Utrecht University is a modern organisation, but we also honour our traditions and heritage.

Anton Pijpers
Chair Executive Board
Een foto uit 1922 waar een groep mensen toekijkt terwijl de eerste steen van het gebouw wordt gelegd.
Hadassa Ornstein laying the foundation stone for the extension of the Physics Laboratory on 8 June 1922. Source: 98725, collection Het Utrechts Archief.

Stone laying

On 8 June 1922 Hadassa Ornstein, daughter of Utrecht University professor and director of the Physics Laboratory Professor Leonard Ornstein, had the honour of inaugurating the renovation by laying the memorial stone. The building on the Bijlhouwerstraat currently houses the Utrecht University School of Governance.

Portret uit 1933 van professor Leonard Ornstein
Professor Leonard Ornstein in 1933. Source: Francis Kramer, Het Utrechts Archief.

Professor Ornstein was and remains inextricably linked to Utrecht. During his tenure at Utrecht University, he supervised 94 PhD students and was co-founder of the still active Nederlandse Natuurkundige Vereniging (Dutch Physics Society). Ornstein established contacts with industry and business, and was one of the main initiators of what later became known as contract funding. In 1941, he had to stop his work at the university during the German occupation in the Second World War: being Jewish, he was denied access to his own laboratory. Shortly afterwards, he died at the age of 60.

At the beginning of the war, my grandfather was denied access to his lab. That hurt him very much. That is why it is so wonderful that we are here again.

Leonard Ornstein
Grandson Leonard Ornstein
The Ornstein family at the 8 June 2022 meeting. Photo: Harold van de Kamp

De Bijlhouwersstraat

Besides Ornstein himself, the stones of the building on the Bijlhouwerstraat also have a history attached to them: from its construction in 1875, commissioned by the famous physicist and meteorologist C.H.D. Buys Ballot for what was then the State University of Utrecht, to the construction of the Physics Laboratory and its eventual accommodation for the Utrecht University School of Governance. You can read more about the history of the building in the story A century of ‘imagination and astonishment’ at the Bijlhouwerstraat.

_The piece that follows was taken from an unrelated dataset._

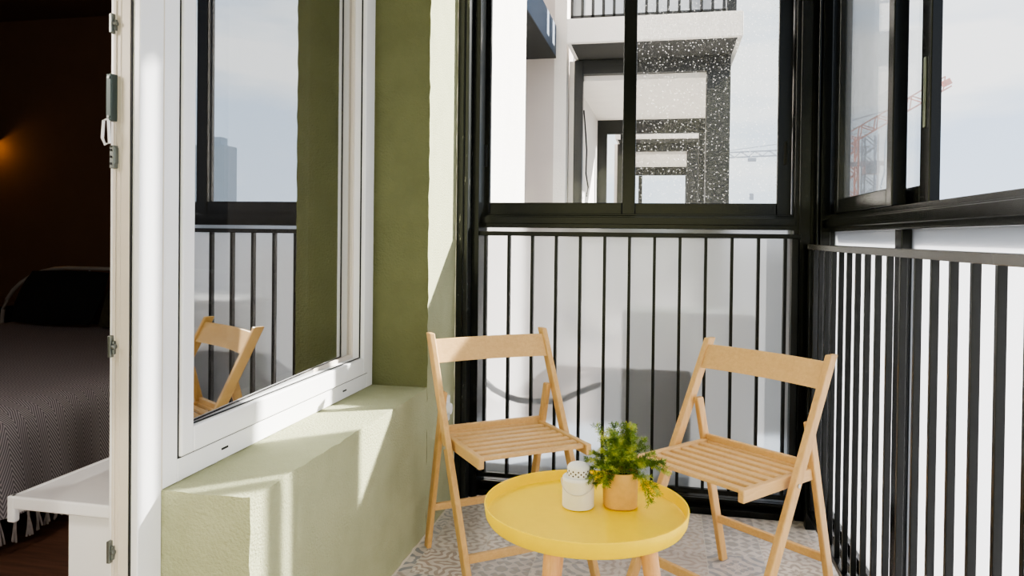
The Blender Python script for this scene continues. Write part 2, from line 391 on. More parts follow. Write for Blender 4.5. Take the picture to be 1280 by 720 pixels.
# rebated lining seen face on (hardware side)
b = bmesh.new(); bx(b, -1.128, -1.1245, 1.381, 1.386, 0, 2.27); obj('gasket', b, M['gasket'], d1)
b = bmesh.new(); bx(b, -1.160, -1.128, 1.379, 1.386, 0, 2.27); bx(b, -1.166, -1.160, 1.376, 1.386, 0, 2.27); bx(b, -1.150, -1.1485, 1.3775, 1.386, 0, 2.27)
obj('rebate_strip', b, M['pvc_warm'], d1, bevel=.001)
def striker(z0, z1, kind):
    b = bmesh.new()
    if kind == 'cam':
        bx(b, -1.170, -1.162, 1.366, 1.38, z0, z1); tube(b, [(-1.162,1.372,(z0+z1)/2-.001), (-1.154,1.372,(z0+z1)/2)], .006, 10); bx(b, -1.164, -1.158, 1.370, 1.379, z0+.006, z1-.012)
        return obj('strike_plate', b, M['steel'], d1, bevel=.0015)
    if kind == 'lock':
        bx(b, -1.171, -1.158, 1.360, 1.38, z0, z1); bx(b, -1.1735, -1.170, 1.362, 1.378, z0+.012, z1-.014)
        o = obj('lock_keep', b, M['dark_steel'], d1, bevel=.002)
        for zz in (z0+.008, z1-.008):
            s = tube(bmesh.new(), [(-1.164,1.3605,zz), (-1.164,1.358,zz)], .003, 12); obj('screw', s, M['steel'], o)
        return o
    if kind == 'plate':
        bx(b, -1.167, -1.156, 1.366, 1.38, z0, z1); bx(b, -1.158, -1.1545, 1.368, 1.38, z0+.010, z1-.004)
        o = obj('strike_plate', b, M['steel'], d1, bevel=.0015)
        for zz in (z0+.01, (z0+z1)/2, z1-.01):
            s = tube(bmesh.new(), [(-1.1625,1.3665,zz), (-1.1625,1.364,zz)], .0025, 10); obj('screw', s, M['gasket'], o)
        return o
striker(1.574, 1.616, 'cam'); striker(1.386, 1.486, 'lock'); striker(1.285, 1.334, 'plate'); striker(.879, .926, 'cam'); striker(.434, .482, 'cam')
b = bmesh.new()
zc = 1.362
tube(b, [(-1.166,1.362,zc+.028), (-1.176,1.360,zc+.024), (-1.177,1.358,zc-.014), (-1.170,1.358,zc-.027), (-1.161,1.360,zc-.024), (-1.165,1.362,zc+.016), (-1.166,1.362,zc+.028)], .0032, 8)
obj('latch_loop', b, M['pvc'], d1, smooth=True)

# small white socket on pillar side
s = thing('wall_socket', 'small white socket on the green wall behind the left chair', 'socket', (WX, 2.93, .43))
obj('socket_plate', box(WX-.002, WX+.010, 2.89, 2.97, .375, .48), M['socket'], s, bevel=.004)
obj('socket_cover', lathe(bmesh.new(), [(0,0),(.024,0),(.026,.006),(.022,.016),(0,.018)], 24), M['socket'], s, smooth=True, world=False).matrix_local = Matrix.Translation((.010,0,0)) @ Matrix.Rotation(PI/2, 4, 'Y')

# ------------------------------------------------------------------ bedroom
struct('wall_inner', (lambda b: (bx(b, -1.36, -1.195, 1.47, 2.69, 0, .50), bx(b, -1.36, -1.335, 2.69, 6, 0, 2.9), b)[-1])(bmesh.new()), M['pvc'])
struct('wall_bedroom_far', box(-6.0, -1.36, 5.2, 5.3, 0, 2.9), M['wall_in'])
struct('wall_bedroom_left', box(-6.1, -6.0, -1.5, 5.3, 0, 2.9), M['wall_in'])
struct('wall_bedroom_near', box(-6.0, -1.36, -1.5, -1.4, 0, 2.9), M['wall_in'])
struct('ceiling_bedroom', box(-6.1, -1.36, -1.5, 5.3, 2.9, 3.0), M['wall_in'])
struct('floor_bedroom', box(-6.1, -1.2, -1.5, 5.3, -.08, -.001), M['woodfloor'])
sill = thing('window_sill', 'white glossy indoor window sill board with rounded end beside the bed', 'window sill', (-1.34, 2.05, .50))
b = bmesh.new(); bx(b, -1.50, -1.193, 1.462, 2.69, .500, .522)
obj('sill_board', b, M['pvc'], sill, bevel=.006, seg=3)
b = bmesh.new(); bx(b, -1.507, -1.182, 1.446, 1.464, .494, .525); bx(b, -1.507, -1.492, 1.446, 2.69, .478, .524); bx(b, -1.509, -1.488, 1.445, 1.464, .462, .525)
obj('end_cap', b, M['pvc'], sill, bevel=.005, seg=3)
# curtain inside the window
b = bmesh.new(); n = 60; top = []; bot = []
for i in range(n+1):
    t = i/n; y = 2.40+.26*t; x = -1.235+.018*math.sin(t*34)
    top.append(b.verts.new((x, y, 2.45))); bot.append(b.verts.new((x-.004*math.sin(t*20), y, .535)))
for i in range(n): b.faces.new((top[i], top[i+1], bot[i+1], bot[i]))
tag(obj('curtain', b, M['curtain'], smooth=True), 'pale curtain gathered inside the bedroom window at its far side', 'curtain')

bed = thing('bed', 'bed in the dark bedroom with a white tubular headboard', 'bed', (-3.35, 3.2, 0))
b = bmesh.new(); bx(b, -4.45, -2.36, 1.75, 4.35, .18, .46); obj('mattress', b, M['mattress'], bed, bevel=.05, seg=4)
b = bmesh.new(); bx(b, -4.43, -2.40, 1.78, 4.33, .10, .18); obj('bed_frame', b, M['bed_metal'], bed, bevel=.01)
for x in (-4.38, -2.45):
    for y in (1.85, 4.28):
        obj('leg', tube(bmesh.new(), [(x,y,0),(x,y,.12)], .022, 12), M['bed_metal'], bed)
hb = bmesh.new(); pts = [(-4.75,4.50,0), (-4.74,4.50,.50)]
for i in range(9):
    a = PI-i/8*PI/2; pts.append((-4.18+.56*math.cos(a), 4.50, .50+.385*math.sin(a)))
pts += [(-2.75,4.50,.885)]
for i in range(9):
    a = PI/2-i/8*PI/2; pts.append((-2.75+.40*math.cos(a), 4.50, .50+.385*math.sin(a)))
pts.append((-2.35,4.50,0)); tube(hb, pts, .014, 10)
hbo = obj('headboard', hb, M['bed_metal'], bed, smooth=True)
for x in (-4.0, -3.6, -3.2, -2.9):
    obj('spindle', tube(bmesh.new(), [(x,4.50,.35),(x,4.50,.88)], .006, 8), M['bed_metal'], hbo)
# bedspread: a draped sheet: top surface and hanging side
sp = bmesh.new(); uvl = sp.loops.layers.uv.new('uv')
prof = [(-4.62,.20),(-4.56,.47),(-4.50,.50)]+[(-4.4+i*.19,.506+.004*math.sin(i*2)) for i in range(11)]+[(-2.42,.502),(-2.35,.485),(-2.315,.45),(-2.30,.38),(-2.29,.28),(-2.283,.20),(-2.28,.135)]
acc = [0]
for a, c in zip(prof, prof[1:]): acc.append(acc[-1]+math.hypot(c[0]-a[0], c[1]-a[1]))
ny = 70; grid = []
for j in range(ny+1):
    y = 1.72+(4.42-1.72)*j/ny
    row = []
    for i, (x, z) in enumerate(prof):
        k = max(0, (i-(len(prof)-6))/5)
        row.append(sp.verts.new((x+k*(.018*math.sin(y*9)+.010*math.sin(y*23+1)), y, z+.004*math.sin(y*7+x*5))))
    grid.append(row)
for j in range(ny):
    for i in range(len(prof)-1):
        f = sp.faces.new((grid[j][i], grid[j][i+1], grid[j+1][i+1], grid[j+1][i]))
        for lp, (jj, ii) in zip(f.loops, ((j,i),(j,i+1),(j+1,i+1),(j+1,i))):
            lp[uvl].uv = ((1.72+2.7*jj/ny), acc[ii])
spread = obj('bedspread', sp, M['herring'], smooth=True)
tag(spread, 'grey herringbone bedspread with pale knotted fringe draped over the bed', 'bedspread')
for k in range(46):
    y = 1.78+k*.052; x0 = -2.28+.018*math.sin(y*9)+.010*math.sin(y*23+1)
    b = bmesh.new()
    for q in range(4):
        a = random.uniform(-.010,.010); c = random.uniform(-.016,.016)
        tube(b, [(x0, y+a*.3, .142), (x0+.004, y+a*.4, .12), (x0+.006+c*.3, y+a+c*.4, .08), (x0+.004+c*.3, y+a+c, .035+random.uniform(0,.02))], .0032, 5, .0045)
    obj('tassel', b, M['fringe'], spread, smooth=True)
def pillow(name, label, mat, loc, size, rot, p=2.6, group=None):
    b = bmesh.new(); n = 20; g = {}
    for sgn in (1, -1):
        for i in range(n+1):
            for j in range(n+1):
                u, v = i/n*2-1, j/n*2-1
                h = (max(0, 1-abs(u)**p)*max(0, 1-abs(v)**p))**.5
                px = u*(1-.06*abs(v)**2*(1-abs(u)*.0)); py = v*(1-.06*abs(u)**2)
                if sgn == -1 and (i in (0,n) or j in (0,n)): continue
                g[(sgn,i,j)] = b.verts.new((px*size[0]/2, py*size[1]/2, sgn*h*size[2]/2))
    for sgn in (1, -1):
        for i in range(n):
            for j in range(n):
                q = [g.get((sgn,a,c)) or g[(1,a,c)] for a, c in ((i,j),(i+1,j),(i+1,j+1),(i,j+1))]
                b.faces.new(q)
    o = obj(name, b, mat, smooth=True); o.location = loc; o.rotation_euler = rot
    return tag(o, label, 'pillow', group)
pillow('pillow', 'black square pillow leaning on the headboard at the left of the bed', M['pillow_dark'], (-4.02,4.26,.70), (.66,.40,.17), (math.radians(62),0,0))
pillow('pillow', 'olive patterned pillow beside the black one, partly behind the door frame', M['pillow_olive'], (-3.38,4.26,.70), (.56,.42,.15), (math.radians(64),0,0))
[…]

A century of ‘imagination and astonishment’ at the Bijlhouwerstraat

Mural

Since 2020, Professor Ornstein's work has been featured at Vaartsche Rijn train station on the scientific mural about the Ornstein-Uhlbeck Process, the random movement in which an object makes a series of random movements. The mural was created by artist collective De Strakke Hand.

Mural “Prof. Ornstein onderzoekt de toevalsbeweging”. Source: photographer Het Utrechts Archief.